Recorded information:

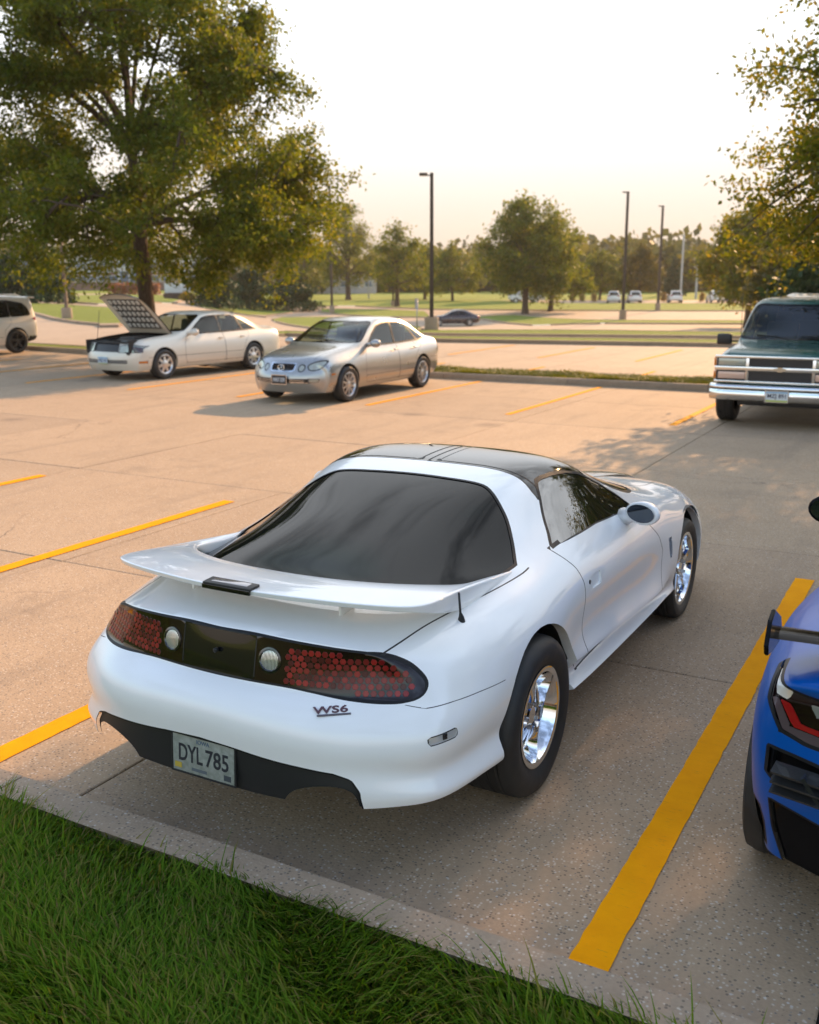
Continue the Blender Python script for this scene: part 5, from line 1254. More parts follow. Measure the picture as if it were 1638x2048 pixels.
    box('radiator_support', (0,3.62,.815), (1.24,.10,.05), dk, r, bev=.01); box('battery', (.48,3.35,.76), (.24,.18,.18), dk, r, bev=.01); box('air_box', (-.46,3.34,.77), (.30,.30,.20), PLASTIC, r, bev=.03)
    tube('radiator_hose', [(.1,3.6,.80),(.18,3.42,.83),(.15,3.25,.82)], .028, PLASTIC, r, 8); tube('prop_rod', [(.63,3.5,.80),(.60,3.40,1.50)], .006, mat('rod', (.05,.05,.05), .4, .5), r, 6)
    interior(r, -.35, 2.3, .75, .42, [(-.4,.95,0),(.4,.95,0),(0,.40,1)])
    for s in (-1, 1):
        for y in (0, 2.93): make_wheel(r, (s*.82, y, .33), s, .33, .215, .225, 'slots', ALLOY, n=32)
        mirror(r, s*1.02, 2.08, 1.0, pm, .12, .10, .085, s=s)
        for y, k in ((1.16,'front_door'),(.42,'rear_door')): box('door_handle', (s*.945, y, .835), (.03,.15,.04), pm, o[k+('|R' if s > 0 else '|L')], bev=.01)
    plate(r, (0,3.905,.44), rad(-90), 'FNZ 418', (.50,.58,.66), (.05,.08,.15), None, [(.062,(.22,.40,.58)), (-.062,(.35,.38,.20))])
    return c
# ---------------------------------------------------------------- dark green truck seen from the front
def build_truck():
    pm = paint('dark_green_paint', (.008,.085,.068), .28, .0, .6)
    T = [(-1.25,1.80,.70,1.775,.88,1.05,.955,.80,.95,.56,.48), (-.8,1.82,.71,1.79,.90,1.05,.965,.80,.965,.54,.45), (0,1.83,.715,1.80,.91,1.05,.97,.80,.97,.52,.43), (.9,1.835,.72,1.80,.915,1.06,.97,.80,.97,.50,.42), (1.5,1.825,.72,1.785,.915,1.07,.97,.80,.97,.50,.42), (1.78,1.76,.735,1.71,.915,1.08,.97,.80,.97,.50,.42), (2.02,1.50,.78,1.44,.915,1.09,.97,.80,.97,.50,.42),
         (2.25,1.235,.80,1.20,.91,1.10,.97,.80,.97,.50,.42), (2.45,1.195,.72,1.18,.90,1.11,.97,.82,.97,.52,.44), (2.85,1.17,.70,1.155,.89,1.095,.965,.84,.965,.56,.48), (3.25,1.135,.70,1.12,.88,1.065,.955,.85,.95,.60,.52), (3.50,1.06,.72,1.05,.87,1.00,.93,.84,.93,.64,.58)]
    st = rows(T); st[0] = bend(st[0], -.05, 1); st[-1] = bend(st[-1], .07, 1)
    rear = [(-1.32,.92),(-1.36,.80),(-1.36,.60),(-1.30,.48)]; front = [(3.54,.94),(3.55,.82),(3.54,.66),(3.50,.58)]
    c = Car('parked_truck', (-2.29,18.72,0), PI, 'dark green full-size truck with chrome bumper facing the camera on the right', st, rear, front, pm, cat='truck', frac=3.2)
    c.arches((0,2.83), .40, .45, .72)
    gl = glass_mat('truck_window_glass', (.42,.50,.48), .75)
    ws = [(0,1.815),(.45,1.80),(.68,1.775),(.74,1.86),(.83,2.12),(.835,2.185),(.70,2.26),(.4,2.29),(0,2.30)]
    c.R('windshield', 'top', ws+[(-a,b) for a,b in ws[1:-1][::-1]], lambda P: P[:, 2] > 1.12, .014, 'trim', gl, inset=.004, smooth=2)
    for nm, p in (('front_window', [(1.0,1.12),(1.95,1.13),(1.93,1.25),(1.70,1.68),(1.0,1.72)]), ('rear_side_window', [(-.9,1.12),(.9,1.12),(.9,1.72),(-.9,1.70)])): c.R(nm, 'side', p, lambda P: AX(P) > .6, .014, 'trim', gl, 'side_window', inset=.004, split=True)
    c.R('front_door', 'side', [(.95,1.10),(.95,.55),(2.12,.55),(2.14,.80),(2.10,1.10)], lambda P: AX(P) > .8, .005, 'gap', pm, 'door', split=True)
    hd = [(.80,2.30),(.80,2.8),(.78,3.2),(.76,3.46)]; c.L('topa', hd, lambda P: (P[:, 2] > 1.0) & (P[:, 1] > 2.28), .004)
    o = c.done(); c.finish_arches(); r = c.root
    # flat chrome-framed face: grille with cross bar, stacked rectangular lamps
    FY = 3.60
    gb = box('grille', (0,FY-.055,.855), (1.80,.10,.36), mat('grille_black', (.02,.02,.022), .4), r)
    for z, h_ in ((1.03,.040), (.862,.062), (.672,.030)): box('chrome_bar', (0,FY+.005,z), (1.84,.05,h_), CHROME, gb, bev=.008)
    for s in (-1, 1):
        for x in (.445, .475): pass
        box('chrome_divider', (s*.455,FY,.852), (.045,.05,.335), CHROME, gb, bev=.006); box('chrome_divider', (s*.905,FY-.02,.852), (.02,.05,.34), CHROME, gb, bev=.004)
        box('headlamp', (s*.675,FY-.004,.952), (.385,.05,.105), HEADL, r, bev=.008); box('parking_lamp', (s*.675,FY-.006,.762), (.385,.05,.100), mat('parking_lamp', (.62,.42,.33), .1, .1, 1.), r, bev=.008)
        for z in (.952,.762): box('amber_marker', (s*.915,FY-.075,z), (.035,.17,.115), AMBER, r, bev=.006)
        box('mirror_arm', (s*1.00,1.97,1.16), (.16,.03,.03), PLASTIC, r); mm = box('side_mirror', (s*1.135,2.0,1.19), (.23,.10,.175), PLASTIC, r, bev=.03); box('mirror_glass', (s*1.135,1.947,1.19), (.19,.004,.14), mat('mirror_glass', (.10,.11,.12), .03, .9), mm)
        for y in (0, 2.83): make_wheel(r, (s*.84, y, .375), s, .375, .215, .25, 'plain', ALLOY, n=28)
        box('splash_guard', (s*.80,3.26,.50), (.26,.10,.16), PLASTIC, r, bev=.02); tube('tow_hook', [(s*.52,3.50,.44),(s*.52,3.62,.44),(s*.48,3.64,.44),(s*.44,3.62,.44),(s*.44,3.50,.44)], .014, mat('hook', (.05,.05,.05), .5, .5), r, 8)
    for k in range(6): box('grille_bar', (0,FY-.008,.70+.026*k), (.86,.012,.006), mat('grille_bar', (.06,.06,.065), .3, .5), gb); 
    for k in range(5): box('grille_bar', (0,FY-.008,.905+.022*k), (.86,.012,.006), MATS['grille_bar'], gb)
    em = bmesh.new(); V = [(-.095,-.018),(-.035,-.018),(-.035,-.034),(.035,-.034),(.035,-.018),(.095,-.018),(.075,.020),(.035,.020),(.035,.034),(-.035,.034),(-.035,.020),(-.075,.020)]
    f = em.faces.new([em.verts.new((x*1.0,0,z)) for x, z in V]); rr_ = bmesh.ops.extrude_face_region(em, geom=[f]); bmesh.ops.translate(em, vec=(0,.02,0), verts=[v for v in rr_['geom'] if isinstance(v, bmesh.types.BMVert)]); bmesh.ops.recalc_face_normals(em, faces=em.faces)
    e = bm_obj('emblem', em, mat('emblem_gold', (.55,.50,.42), .25, .9), r, smooth=False); e.location = (0,FY+.028,.862)
    # chrome bumper: wrapped bar with a dark strip and plate recess
    def bar(nm, pr, m):
        P = []
        for x in np.linspace(-1, 1, 25):
            X_ = x*.985; yb = 3.70-.05*abs(x)**2-.16*max(0, abs(x)-.85)**1.5*10
            P.append([(X_, yb+dy, z) for dy, z in pr])
        k = len(pr); return mesh_obj(nm, [p for q in P for p in q], [(j*k+i, j*k+i+1, (j+1)*k+i+1, (j+1)*k+i) for j in range(24) for i in range(k-1)], m, r)
    bb = bar('bumper', [(-.14,.625),(-.02,.628),(.01,.612),(.012,.585),(.004,.560),(.02,.535),(.03,.49),(.022,.445),(-.01,.405),(-.10,.395)], CHROME)
    st_ = bar('bumper_strip', [(.006,.578),(.018,.572),(.018,.558),(.008,.552)], TRIMM); st_.parent = bb
    box('air_dam', (0,3.50,.375), (1.15,.12,.10), PLASTIC, r, bev=.02)
    plate(r, (0,3.745,.49), rad(-90), 'MZJ 891', (.60,.64,.66), (.05,.05,.08), CHROME, [(.062,(.30,.48,.66)), (-.062,(.46,.50,.14))])
    for x0, x1 in ((-.62,-.08),(.02,.60)): tube('wiper', [(x0,2.30,1.19),((x0+x1)/2,2.22,1.26),(x1,2.20,1.275)], .010, PLASTIC, r, 6)
    tube('antenna', [(.80,2.42,1.14),(.80,2.50,1.95)], [.005,.0025], mat('rod', (.05,.05,.05), .4, .5), r, 5)
    interior(r, -1.1, 2.15, .78, .62, [(-.42,1.0,0),(.42,1.0,0),(0,.1,1)])
    return c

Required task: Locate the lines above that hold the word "from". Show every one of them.

Exercise answer:
Continue the Blender Python script for this scene: part 5, from line 1254. More parts follow. Measure the picture as if it were 1638x2048 pixels.
# ---------------------------------------------------------------- dark green truck seen from the front